= What you are asked to do =
Print the first line of the material below and each line after it, exactly as written, ending with the line that contains "COL = S.collection".

= Dataset extract =
* * * * * * * * *

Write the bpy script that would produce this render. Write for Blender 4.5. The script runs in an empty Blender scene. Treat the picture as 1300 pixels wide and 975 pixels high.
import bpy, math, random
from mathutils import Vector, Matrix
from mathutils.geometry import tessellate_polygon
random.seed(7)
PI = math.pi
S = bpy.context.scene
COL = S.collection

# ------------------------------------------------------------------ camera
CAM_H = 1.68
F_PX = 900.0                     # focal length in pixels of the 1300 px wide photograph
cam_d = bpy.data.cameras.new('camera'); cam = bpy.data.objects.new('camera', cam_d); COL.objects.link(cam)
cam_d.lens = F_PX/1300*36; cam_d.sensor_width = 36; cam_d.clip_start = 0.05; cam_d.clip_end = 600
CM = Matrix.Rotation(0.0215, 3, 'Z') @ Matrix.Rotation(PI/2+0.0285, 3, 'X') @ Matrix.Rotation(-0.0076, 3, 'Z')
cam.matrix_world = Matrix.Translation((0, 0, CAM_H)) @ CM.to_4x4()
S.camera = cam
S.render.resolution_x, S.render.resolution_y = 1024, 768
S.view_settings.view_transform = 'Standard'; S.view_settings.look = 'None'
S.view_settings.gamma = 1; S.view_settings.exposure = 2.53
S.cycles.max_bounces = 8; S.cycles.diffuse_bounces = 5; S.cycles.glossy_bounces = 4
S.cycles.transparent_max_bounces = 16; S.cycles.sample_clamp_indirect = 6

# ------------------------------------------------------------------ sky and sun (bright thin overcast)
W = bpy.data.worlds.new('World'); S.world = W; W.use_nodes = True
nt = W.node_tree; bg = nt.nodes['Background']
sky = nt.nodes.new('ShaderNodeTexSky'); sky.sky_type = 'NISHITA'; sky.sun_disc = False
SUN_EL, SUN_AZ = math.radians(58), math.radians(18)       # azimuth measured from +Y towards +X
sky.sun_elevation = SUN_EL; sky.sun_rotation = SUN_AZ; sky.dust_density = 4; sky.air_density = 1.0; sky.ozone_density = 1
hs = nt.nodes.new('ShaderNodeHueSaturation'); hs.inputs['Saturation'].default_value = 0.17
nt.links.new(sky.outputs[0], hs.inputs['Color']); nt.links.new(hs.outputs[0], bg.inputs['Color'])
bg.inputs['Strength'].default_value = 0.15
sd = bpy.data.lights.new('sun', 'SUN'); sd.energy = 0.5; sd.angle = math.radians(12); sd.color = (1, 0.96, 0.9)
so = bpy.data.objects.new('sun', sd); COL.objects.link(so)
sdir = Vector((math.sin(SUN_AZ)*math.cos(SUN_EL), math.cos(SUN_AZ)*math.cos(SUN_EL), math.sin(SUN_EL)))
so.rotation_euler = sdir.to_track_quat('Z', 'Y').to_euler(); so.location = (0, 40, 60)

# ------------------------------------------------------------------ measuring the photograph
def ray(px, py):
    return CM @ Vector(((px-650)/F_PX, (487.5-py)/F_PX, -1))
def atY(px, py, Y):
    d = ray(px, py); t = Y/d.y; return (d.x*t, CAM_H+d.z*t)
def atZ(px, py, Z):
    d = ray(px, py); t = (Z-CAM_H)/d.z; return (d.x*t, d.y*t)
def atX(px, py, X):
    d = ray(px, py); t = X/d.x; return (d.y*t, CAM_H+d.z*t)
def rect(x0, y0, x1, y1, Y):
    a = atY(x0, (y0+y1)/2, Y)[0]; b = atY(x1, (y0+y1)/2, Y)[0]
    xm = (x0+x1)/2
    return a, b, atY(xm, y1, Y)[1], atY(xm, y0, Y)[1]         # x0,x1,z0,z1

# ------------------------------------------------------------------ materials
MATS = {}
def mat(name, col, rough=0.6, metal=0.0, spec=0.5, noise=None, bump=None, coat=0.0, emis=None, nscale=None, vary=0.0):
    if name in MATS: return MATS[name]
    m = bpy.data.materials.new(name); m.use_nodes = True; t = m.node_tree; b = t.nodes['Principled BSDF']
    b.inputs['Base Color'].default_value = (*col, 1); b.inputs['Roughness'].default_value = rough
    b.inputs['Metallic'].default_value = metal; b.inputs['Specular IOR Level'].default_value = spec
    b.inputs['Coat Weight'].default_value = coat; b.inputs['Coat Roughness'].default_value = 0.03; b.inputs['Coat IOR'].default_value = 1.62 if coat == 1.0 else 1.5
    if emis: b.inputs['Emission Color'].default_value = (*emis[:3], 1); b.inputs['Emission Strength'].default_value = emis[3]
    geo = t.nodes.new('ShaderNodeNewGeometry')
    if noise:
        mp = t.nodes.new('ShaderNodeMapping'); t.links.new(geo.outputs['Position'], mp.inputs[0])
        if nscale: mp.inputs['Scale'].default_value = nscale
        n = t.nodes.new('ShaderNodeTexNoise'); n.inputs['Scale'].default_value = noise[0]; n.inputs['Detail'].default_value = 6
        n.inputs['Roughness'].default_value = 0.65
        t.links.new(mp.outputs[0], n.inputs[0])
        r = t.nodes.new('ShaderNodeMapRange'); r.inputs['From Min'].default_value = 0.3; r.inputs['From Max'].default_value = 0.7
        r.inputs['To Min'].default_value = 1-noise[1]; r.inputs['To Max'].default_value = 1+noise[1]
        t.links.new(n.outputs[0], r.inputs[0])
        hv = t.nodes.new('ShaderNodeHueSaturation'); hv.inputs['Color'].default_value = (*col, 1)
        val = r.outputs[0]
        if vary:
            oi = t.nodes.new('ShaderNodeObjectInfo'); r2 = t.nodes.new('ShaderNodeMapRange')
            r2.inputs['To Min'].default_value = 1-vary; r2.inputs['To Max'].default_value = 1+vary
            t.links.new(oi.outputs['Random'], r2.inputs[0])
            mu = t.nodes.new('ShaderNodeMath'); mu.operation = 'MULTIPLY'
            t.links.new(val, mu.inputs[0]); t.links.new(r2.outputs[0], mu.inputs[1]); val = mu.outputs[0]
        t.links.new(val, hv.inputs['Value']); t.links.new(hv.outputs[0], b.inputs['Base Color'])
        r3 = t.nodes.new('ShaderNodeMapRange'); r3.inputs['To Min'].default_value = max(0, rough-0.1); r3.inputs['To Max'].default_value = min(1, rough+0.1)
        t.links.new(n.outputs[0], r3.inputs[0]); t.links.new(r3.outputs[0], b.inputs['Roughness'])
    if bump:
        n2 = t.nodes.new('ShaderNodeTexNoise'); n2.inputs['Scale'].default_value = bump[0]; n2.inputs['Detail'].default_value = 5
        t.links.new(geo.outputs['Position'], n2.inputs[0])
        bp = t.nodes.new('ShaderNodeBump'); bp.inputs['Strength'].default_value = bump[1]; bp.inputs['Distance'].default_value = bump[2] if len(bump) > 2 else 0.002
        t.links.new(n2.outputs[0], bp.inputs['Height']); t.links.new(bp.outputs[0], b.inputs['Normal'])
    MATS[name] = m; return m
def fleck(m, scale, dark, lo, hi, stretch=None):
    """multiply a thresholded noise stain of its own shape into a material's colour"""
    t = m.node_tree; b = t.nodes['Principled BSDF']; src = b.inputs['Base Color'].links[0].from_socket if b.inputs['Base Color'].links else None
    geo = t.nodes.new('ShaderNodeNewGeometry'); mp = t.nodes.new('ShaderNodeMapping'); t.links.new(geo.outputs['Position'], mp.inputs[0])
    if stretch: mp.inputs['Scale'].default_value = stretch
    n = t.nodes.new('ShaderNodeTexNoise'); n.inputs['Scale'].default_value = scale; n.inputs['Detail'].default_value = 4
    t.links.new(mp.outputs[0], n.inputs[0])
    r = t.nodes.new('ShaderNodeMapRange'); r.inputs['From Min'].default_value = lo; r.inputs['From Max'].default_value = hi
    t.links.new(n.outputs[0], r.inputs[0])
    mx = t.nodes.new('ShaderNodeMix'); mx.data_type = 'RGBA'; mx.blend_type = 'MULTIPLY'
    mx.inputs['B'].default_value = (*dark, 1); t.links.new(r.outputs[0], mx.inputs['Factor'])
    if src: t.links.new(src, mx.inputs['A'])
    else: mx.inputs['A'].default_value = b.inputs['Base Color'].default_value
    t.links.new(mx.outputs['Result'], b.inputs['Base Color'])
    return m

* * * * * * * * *

= Task solution =
Write the bpy script that would produce this render. Write for Blender 4.5. The script runs in an empty Blender scene. Treat the picture as 1300 pixels wide and 975 pixels high.
import bpy, math, random
from mathutils import Vector, Matrix
from mathutils.geometry import tessellate_polygon
random.seed(7)
PI = math.pi
S = bpy.context.scene
COL = S.collection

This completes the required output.